Vladimir Filat, former Moldovan prime minister and head of the ruling pro-European coalition’s largest party, told U.S. online newspaper The Daily Beast that Russian intelligence forces have spread throughout the country. They have burrowed into political parties and nongovernmental organizations while pro-Russian media bombard Russian-speaking Moldovans with Kremlin talking points 24 hours a day with the goal of destabilizing the country before the elections, Filat said.

For example, after frequent visits by Russian politicians, a recent referendum in the Gaugauz autonomous region, supported by the pro-Russian Communist Party, called for Moldova to reject the EU and instead join the Eurasian Union. Gaugauzia has increasingly been making noise about separation. There have been reports that numerous nonuniformed Russian personnel have been moved into Transnistria, reminiscent of the “hybrid warfare” tactics used in Crimea before invasion and annexation.

U.S. Gen. Philip Breedlove, NATO Supreme Commander, agrees. “On the flipside, to the little green men thing, we have clearly now seen the script play out in Crimea. We’ve seen the script play out in eastern Ukraine. We’re beginning to see some of the script in Moldova and Transnistria. And so we’re beginning to understand this whole track of how this hybrid war will be brought to bear,” he said in a speech to a multinational audience in Washington in September 2014.

Conclusion

Moldova has made a commitment to economic and political reform necessary to become part of the European community and rebuild its economy. A 2013 appraisal of progress by the European Commission found that Moldova did more than any of the other Eastern neighbors to push through reforms. In Åslund’s view, Moldova is the most democratic of the six countries in the EU’s Eastern Partnership.

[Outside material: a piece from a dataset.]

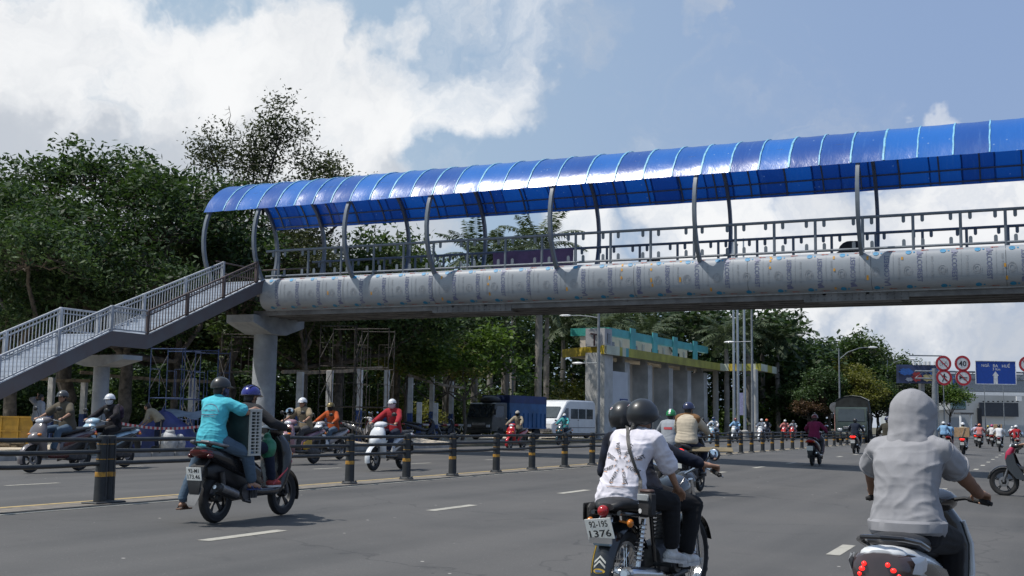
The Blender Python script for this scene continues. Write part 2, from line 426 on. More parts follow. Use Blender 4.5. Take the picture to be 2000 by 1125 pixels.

Russia appears to be stoking fear and uncertainty to keep Moldova from moving forward. Successful implementation of the EU program will help alleviate many of the country’s problems. The Association Agreement will provide Moldova with markets for its exports, boosting foreign direct investment and domestic employment, Åslund said. This will also encourage the return of emigrants from Russia and elsewhere. Said Foreign Affairs: “Moldova today is balanced on a knife’s edge between a future as an impoverished, militarized Russian colony or as a benehficiary of EU integration and European values.”